> **Exercise brief**
Quote the listing below word for word, stopping after the line that contains "PI = math.pi".

> **Data lines**
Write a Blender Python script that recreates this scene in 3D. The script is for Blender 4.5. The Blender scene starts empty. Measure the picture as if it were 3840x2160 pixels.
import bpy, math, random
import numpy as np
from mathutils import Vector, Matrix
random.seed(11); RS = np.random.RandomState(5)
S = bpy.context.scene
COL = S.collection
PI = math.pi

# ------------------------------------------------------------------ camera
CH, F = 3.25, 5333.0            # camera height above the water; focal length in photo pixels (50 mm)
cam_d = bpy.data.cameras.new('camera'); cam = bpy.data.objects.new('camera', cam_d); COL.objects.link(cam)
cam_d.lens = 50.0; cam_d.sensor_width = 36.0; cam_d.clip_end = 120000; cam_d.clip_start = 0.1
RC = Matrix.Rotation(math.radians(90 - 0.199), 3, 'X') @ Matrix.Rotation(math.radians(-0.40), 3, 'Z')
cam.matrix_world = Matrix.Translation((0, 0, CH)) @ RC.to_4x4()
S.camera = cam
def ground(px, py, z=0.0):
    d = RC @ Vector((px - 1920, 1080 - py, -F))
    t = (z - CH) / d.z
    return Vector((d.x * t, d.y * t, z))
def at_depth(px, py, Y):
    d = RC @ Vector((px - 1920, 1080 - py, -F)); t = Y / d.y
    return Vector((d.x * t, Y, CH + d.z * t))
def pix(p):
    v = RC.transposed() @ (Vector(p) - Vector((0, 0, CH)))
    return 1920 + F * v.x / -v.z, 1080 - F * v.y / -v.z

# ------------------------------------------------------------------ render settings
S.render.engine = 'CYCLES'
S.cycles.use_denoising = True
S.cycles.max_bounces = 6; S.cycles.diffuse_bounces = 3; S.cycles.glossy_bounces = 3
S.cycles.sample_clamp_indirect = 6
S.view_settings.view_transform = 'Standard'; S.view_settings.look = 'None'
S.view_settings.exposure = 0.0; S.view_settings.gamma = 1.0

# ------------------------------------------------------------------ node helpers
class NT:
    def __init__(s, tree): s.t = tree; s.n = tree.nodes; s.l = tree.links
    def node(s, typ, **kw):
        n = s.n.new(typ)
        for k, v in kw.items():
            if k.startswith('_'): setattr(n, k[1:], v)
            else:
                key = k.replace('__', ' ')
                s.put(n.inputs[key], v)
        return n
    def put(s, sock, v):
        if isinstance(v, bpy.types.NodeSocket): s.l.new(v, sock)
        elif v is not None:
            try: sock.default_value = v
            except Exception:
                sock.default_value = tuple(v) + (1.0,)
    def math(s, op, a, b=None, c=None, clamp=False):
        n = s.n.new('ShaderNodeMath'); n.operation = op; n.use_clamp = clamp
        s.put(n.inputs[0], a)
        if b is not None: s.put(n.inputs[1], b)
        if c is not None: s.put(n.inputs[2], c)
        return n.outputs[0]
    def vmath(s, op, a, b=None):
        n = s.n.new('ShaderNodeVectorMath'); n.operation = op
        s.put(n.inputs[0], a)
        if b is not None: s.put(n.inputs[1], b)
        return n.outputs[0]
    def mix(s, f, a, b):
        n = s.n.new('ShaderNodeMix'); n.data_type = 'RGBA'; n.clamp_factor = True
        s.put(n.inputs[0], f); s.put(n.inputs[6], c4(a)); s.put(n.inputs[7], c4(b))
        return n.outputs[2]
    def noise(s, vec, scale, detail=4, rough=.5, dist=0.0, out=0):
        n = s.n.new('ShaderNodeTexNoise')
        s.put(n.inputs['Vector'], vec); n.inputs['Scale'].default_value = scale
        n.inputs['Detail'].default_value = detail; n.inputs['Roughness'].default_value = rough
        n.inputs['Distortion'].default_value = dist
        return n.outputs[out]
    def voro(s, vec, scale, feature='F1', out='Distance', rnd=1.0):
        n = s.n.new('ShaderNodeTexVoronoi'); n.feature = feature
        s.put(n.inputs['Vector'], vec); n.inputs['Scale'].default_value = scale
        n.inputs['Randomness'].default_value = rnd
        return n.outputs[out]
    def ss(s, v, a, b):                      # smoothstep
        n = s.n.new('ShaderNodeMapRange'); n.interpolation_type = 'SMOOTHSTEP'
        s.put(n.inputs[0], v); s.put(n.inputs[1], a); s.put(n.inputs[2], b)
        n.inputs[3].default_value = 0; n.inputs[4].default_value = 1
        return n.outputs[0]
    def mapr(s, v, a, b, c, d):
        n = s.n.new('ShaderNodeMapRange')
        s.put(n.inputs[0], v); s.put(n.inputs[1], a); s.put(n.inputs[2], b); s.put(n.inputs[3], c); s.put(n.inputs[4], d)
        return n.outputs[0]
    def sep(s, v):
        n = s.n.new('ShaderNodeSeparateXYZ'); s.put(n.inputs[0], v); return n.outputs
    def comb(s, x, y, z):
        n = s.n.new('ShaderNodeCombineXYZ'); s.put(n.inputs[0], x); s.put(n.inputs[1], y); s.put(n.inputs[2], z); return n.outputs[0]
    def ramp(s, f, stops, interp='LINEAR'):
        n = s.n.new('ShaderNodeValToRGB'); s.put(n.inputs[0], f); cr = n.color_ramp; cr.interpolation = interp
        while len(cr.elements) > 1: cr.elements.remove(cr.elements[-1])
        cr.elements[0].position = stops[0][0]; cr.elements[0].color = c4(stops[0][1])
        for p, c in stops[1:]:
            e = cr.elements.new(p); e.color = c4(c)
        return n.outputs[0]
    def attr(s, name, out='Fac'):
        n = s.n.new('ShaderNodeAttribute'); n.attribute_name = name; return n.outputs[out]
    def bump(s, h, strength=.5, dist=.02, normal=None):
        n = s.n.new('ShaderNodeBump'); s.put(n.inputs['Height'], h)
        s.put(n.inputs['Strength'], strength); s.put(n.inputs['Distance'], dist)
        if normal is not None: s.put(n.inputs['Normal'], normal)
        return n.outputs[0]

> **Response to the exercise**
Write a Blender Python script that recreates this scene in 3D. The script is for Blender 4.5. The Blender scene starts empty. Measure the picture as if it were 3840x2160 pixels.
import bpy, math, random
import numpy as np
from mathutils import Vector, Matrix
random.seed(11); RS = np.random.RandomState(5)
S = bpy.context.scene
COL = S.collection
PI = math.pi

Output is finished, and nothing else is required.